Le Ministre ne peut et ne devrait pas autoriser des déductions qui ne peuvent être établies à l'aide de preuves documentaires. Cela entraînerait l'administration de la Loi de l'impôt sur le revenu dans le domaine de l'arbitraire.

 

Je suis d'accord avec cette façon de considérer les choses. De la même façon, dans l'affaire Holotnak c. La Reine, le juge Cullen a examiné le sens de l'article 230 et déclaré ce qui suit :

 

L'article 230 de la Loi impose aux contribuables de tenir les registres et livres de compte voulus.

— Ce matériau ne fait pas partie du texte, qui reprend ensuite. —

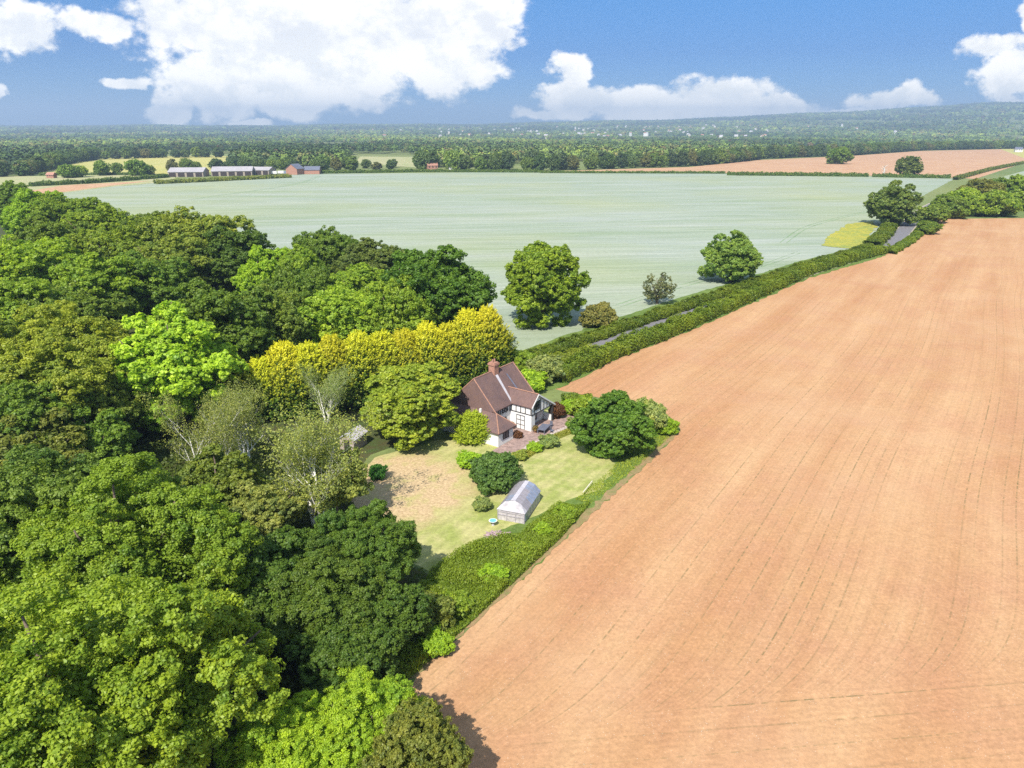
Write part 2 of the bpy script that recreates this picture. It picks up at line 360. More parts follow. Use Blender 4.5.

Le terme « voulu » n'est pas défini, mais il semblerait que ces livres de compte soient obligatoirement de nature à appuyer toute déduction du contribuable aux fins de l'impôt.

 

La preuve du fait que les dépenses ont été engagées afin de gagner un revenu doit être faite par le contribuable (Wellington Hotel Holdings Limited c. M.N.R., 73 DTC 5391). Plus précisément, en ce qui concerne les cotisations, il incombe au contribuable de prouver que les hypothèses et les cotisations du ministre sont erronées (le juge Strayer dans Schwarz c. La Reine, 87 DTC 5274, qui citait Johnston c. M.N.R., [1948] R.C.S. 486). L'affaire Schwarz (précitée) traitait aussi d'un cas où les achats du demandeur n'étaient étayés par aucune pièce justificative. Comme l'explique le juge Strayer, il incombe au contribuable de prouver que la nouvelle cotisation du ministre du Revenu national est incorrecte, car c'est lui qui est le mieux placé pour prouver ce qui s'est effectivement passé.

 

Les propos suivants, tenus par le juge McDonald dans l'affaire Njenga c. R., C.A.F., no A‑614‑95, 26 septembre 1996 (96 DTC 6593), s'appliquent également au présent appel :

 

Le système fiscal est fondé sur l'autocontrôle. Il est d'intérêt public que la charge de prouver le fondement des déductions et des réclamations repose sur le contribuable. Le juge de la Cour de l'impôt a statué que les personnes comme la requérante doivent être en mesure de produire toutes les informations et justifications permettant d'appuyer les réclamations qu'elles font. Nous sommes d'accord avec cette conclusion. Mme Njenga, à titre de contribuable, a la responsabilité de justifier ses affaires personnelles d'une manière raisonnable. Des reçus écrits par elle-même et des allégations sans preuve ne sont pas suffisants.

 


[19]    En conclusion, les appels pour les années d'imposition 1996 et 1997 sont rejetés, et l'appel pour l'année d'imposition 1998 est admis en tenant compte du fait que l'appelante n'est en droit de déduire que des frais de transport de 2 500 $ au titre du « coût des marchandises vendues ». L'appelante n'a droit à aucune autre mesure de redressement.

 

 

Signé à Ottawa, Canada, ce 30e jour de juillet 2002.

 

« C. H. McArthur »

J.C.C.I.

 

Traduction certifiée conforme

ce 16e jour de juillet 2004.

 

 

 

 

Mario Lagacé, réviseur



[1]           Un article de Vern Krishna, c.r., paru dans le numéro du 7 juin 2002 du périodique The Lawyers' Weekly, a été très utile.